Duvidem dos cientistas
Michaels abriu sua conferência atacando o IPCC, o painel de climatologistas ligado à ONU que dividiu com Al Gore o Prêmio Nobel da Paz em 2007.
"Só porque vocês leram que centenas de cientistas acham que alguma coisa é verdade não significa que seja a verdade nua." Para Michaels, as incertezas inerentes à previsão do clima tornam arriscadas previsões. "Sim, o aquecimento global existe. Mas ele não está necessariamente ficando pior."
Apresentou vários dados para ilustrar seu ponto. Um deles é que a maior parte da Antártida está mais fria e não mais quente. Isso inclui o manto de gelo da Antártida Oriental, a maior massa de gelo no planeta. "O gelo antártico está em sua extensão máxima", disse.
Os climatologistas do IPCC afirmam que o frio na Antártida é previsto desde 1970 pelos modelos de aquecimento. A razão disso é que o hemisfério Sul é mais água do que terra -e os oceanos são mais lentos para conduzir calor. Eles tampouco se preocupam com o degelo na Antártida Oriental.

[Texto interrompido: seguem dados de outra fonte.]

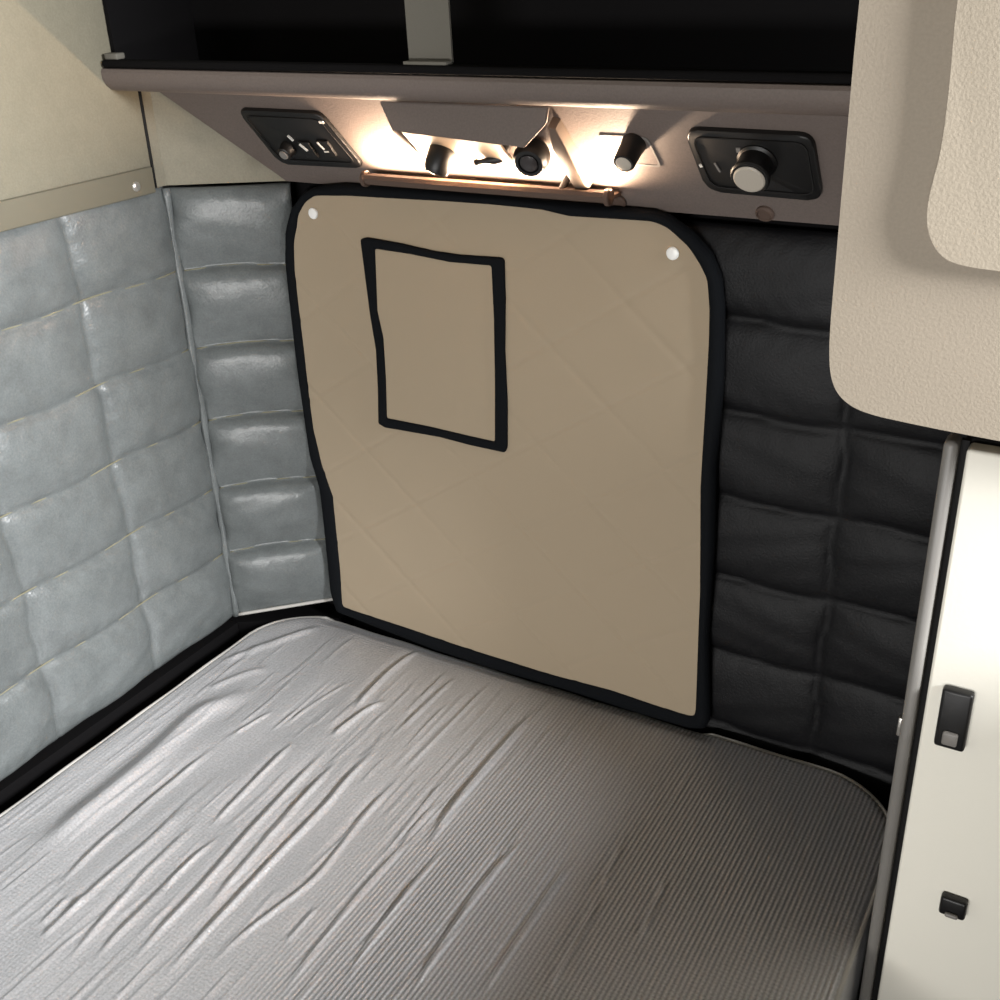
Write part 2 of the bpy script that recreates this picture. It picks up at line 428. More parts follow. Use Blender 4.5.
# left silver panel
lp = thing('quilted_wall_panel', 'wide silver grey quilted vinyl panel along the left wall under the khaki rail', 'wall panel', (XL, -0.8, 0))
U_L = [-1.47, -1.27, -1.10, -0.93, -0.76, -0.593, -0.425, -0.252, -0.0853]
pl_left = lambda u, v, h: (XL - 0.004 + h, u, v)
quilt('padding', U_L, ROWS, -1.47, -0.0853, 0.004, 0.662, pl_left, 0.0125, M['silver'], lp, seed=2, wr=0.0007)
for z in ROWS[1:-1]:
    y = np.linspace(-1.46, -0.089, 90)
    seam_line(lp, [(XL - 0.0035, a, z - 0.0025 * math.sin(a * 33 + 6)) for a in y])

# slanted corner panel
cp = thing('quilted_wall_panel', 'narrow silver grey quilted panel slanting across the corner left of the tan cover', 'wall panel', (-0.39, -0.04, 0))
cd = np.array([CX - XL, 0 - CY]); CLEN = float(np.linalg.norm(cd)); cd = cd / CLEN
cn = np.array([cd[1], -cd[0]])
def pl_corner(u, v, h):
    return (XL + cd[0] * u + cn[0] * (h - 0.003), CY + cd[1] * u + cn[1] * (h - 0.003), v + 0.024 * (u / CLEN) * (1 - v / 0.665))
quilt('padding', [0.0005, CLEN - 0.004], ROWS, 0.0005, CLEN - 0.004, 0.004, 0.660, pl_corner, 0.019, M['silver'], cp, step=0.003, seed=5, wr=0.0005, droop=1.0)
tube('corner_piping', [(XL - 0.0015 + 0.0008 * math.sin(z * 40), CY + 0.001, z) for z in np.linspace(0.005, 0.66, 60)], 0.0055, M['silver'], cp, seg=10)
for z in ROWS[1:-1]:
    u = np.linspace(0.006, CLEN - 0.006, 16)
    seam_line(cp, [pl_corner(a, z - 0.0025 * math.sin(a * 33 + 15), 0.0) for a in u])

tube('hem', [pl_corner(a, 0.006, 0.002) for a in np.linspace(0.002, CLEN - 0.005, 14)], 0.0028, M['piping'], cp, seg=8)

# black panel on the end wall
bp = thing('quilted_wall_panel', 'black quilted vinyl panel on the end wall behind the tan cover', 'wall panel', (0.2, 0, 0))
pl_back = lambda u, v, h: (u, 0.010 - h, v)
U_B = [-0.305, -0.08, 0.165, 0.417, 0.66]
quilt('padding', U_B, [-0.105] + ROWS[:-1] + [0.652], -0.305, 0.66, -0.105, 0.652, pl_back, 0.0125, M['black_vinyl'], bp, step=0.005, seed=9, wr=0.0006, droop=-0.2)

# ---- headliner above the quilting
hl = thing('headliner_panel', 'cream headliner panel on the upper left wall above the khaki rail', 'headliner', (XL, -0.8, 0.69))
box('panel', (-0.480, -1.47, 0.664), (XL + 0.001, -0.104, 1.618), M['headliner'], hl, 0.002)
tube('seam_gasket', [(XL + 0.0005, -0.1025, z) for z in np.linspace(0.664, 0.783, 12)], 0.0022, M['rubber'], hl, seg=8)
rail = thing('trim_rail', 'khaki rail with one round screw, running above the left quilted panel', 'trim', (XL, -0.8, 0.675))
bm = bmesh.new()
bm_box(bm, (XL + 0.0012, -1.47, 0.659), (XL + 0.007, -0.108, 0.692), 0.0022, 3)
from_bm('strip', bm, M['rail'], rail, 40)
lathe('screw', (XL + 0.0069, -0.140, 0.6725), (1, 0, 0), [(0.0062, 0), (0.0062, 0.001), (0.0045, 0.0025), (0.002, 0.003)], M['chrome'], rail, seg=20)
ch = thing('headliner_panel', 'small grey triangular headliner panel in the corner beside the overhead console', 'headliner', (-0.39, -0.04, 0.66))
ang = [(XL + 0.0006, -0.1005), (XL + 0.0006, CY + 0.0003), (CX + 0.002, -0.0005), (CX - 0.002, 0.006), (XL - 0.006, CY + 0.006), (XL - 0.018, -0.1005)]
slab('panel', ang, lambda x, y, h: (x, y, h), 0.6635, 0.7825, M['headliner2'], ch, 0.0008)

# ---- overhead console: bullnose fascia, sloping panel below it, dark shelf behind
con = thing('overhead_console', 'taupe plastic overhead console running across the top of the end wall', 'console', (0.08, -0.08, 0.66))
prof = [(-0.152, 0.8135), (-0.156, 0.8125), (-0.1578, 0.809), (-0.1572, 0.801), (-0.1535, 0.794), (-0.147, 0.7885), (-0.138, 0.7862),
        (-0.120, 0.7855), (-0.0850, 0.7855), (-0.0072, 0.6661), (-0.0060, 0.6635), (0.004, 0.6635), (0.004, 0.796), (-0.140, 0.796), (-0.1435, 0.799), (-0.1435, 0.8135)]
bm = bmesh.new()
xs = np.linspace(-0.4585, 0.66, 30)
rings = []
for x in xs:
    rings.append([bm.verts.new((float(x), y, z)) for (y, z) in prof])
k = len(prof)
for a, b in zip(rings[:-1], rings[1:]):
    for j in range(k):
        bm.faces.new((a[j], a[(j + 1) % k], b[(j + 1) % k], b[j]))
bm.faces.new(rings[0][::-1]); bm.faces.new(rings[-1])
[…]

O problema está na Antártida Ocidental, região que está derretendo depressa (é onde fica a plataforma Wilkins, que está rachando neste momento) e cujo degelo total poderia elevar em 5 m o nível do mar.
Michaels não falou sobre a Antártida Ocidental. Também mostrou-se irritado quando inquirido pela Folha sobre seus laços financeiros com a indústria do petróleo e do carvão.
"Não vi escrito em lugar nenhum que pessoas no mundo dos negócios não podem fazer perguntas sobre o aquecimento global", disse.

Ursos-polares
Lomborg também apressou-se a dizer que o aquecimento global "é real e causado pelo homem". Mas argumentou que suas conseqüências são exageradas e apresentadas de forma unilateral. "Em 2050, estima-se que o aquecimento global vá causar 2 mil mortes a mais por calor no Reino Unido. Mas também haverá 20 mil mortes a menos por frio."
Também atacou o Protocolo de Kyoto e o corte de emissões de gás carbônico, que considera "um mau investimento" de "US$ 180 bilhões por ano" para pouco benefício. Citou o exemplo dos ursos-polares. "Se você parar o aquecimento global, você vai salvar um urso polar por ano. Mas todos os anos nós matamos centenas de ursos-polares." Talvez em vez de cortar emissões, argumenta, devêssemos parar de atirar nos ursos.
O mesmo argumento vale para as projeções de aumento da malária e de dano por furacões no golfo do México: é mais barato e eficiente resolver problemas sociais do que estrangular a indústria e o livre-mercado com cotas de emissão.
Afinal, diz Lomborg, o mundo está ficando cada vez mais rico, e uma afluência maior permitirá aos países adaptarem-se ao clima no futuro.
O físico Luiz Gylvan Meira Filho, da USP, ex-vice-presidente do IPCC, diz que o problema de Lomborg é que ele assume uma "taxa de desconto" alta. Ou seja, se você descontar para valores de hoje, esse benefício da redução de emissões projetado para o futuro não vale nada. E isso, afirma, não é uma questão científica. "Ele é só um cidadão tentando convencer a sociedade dinamarquesa -sem sucesso."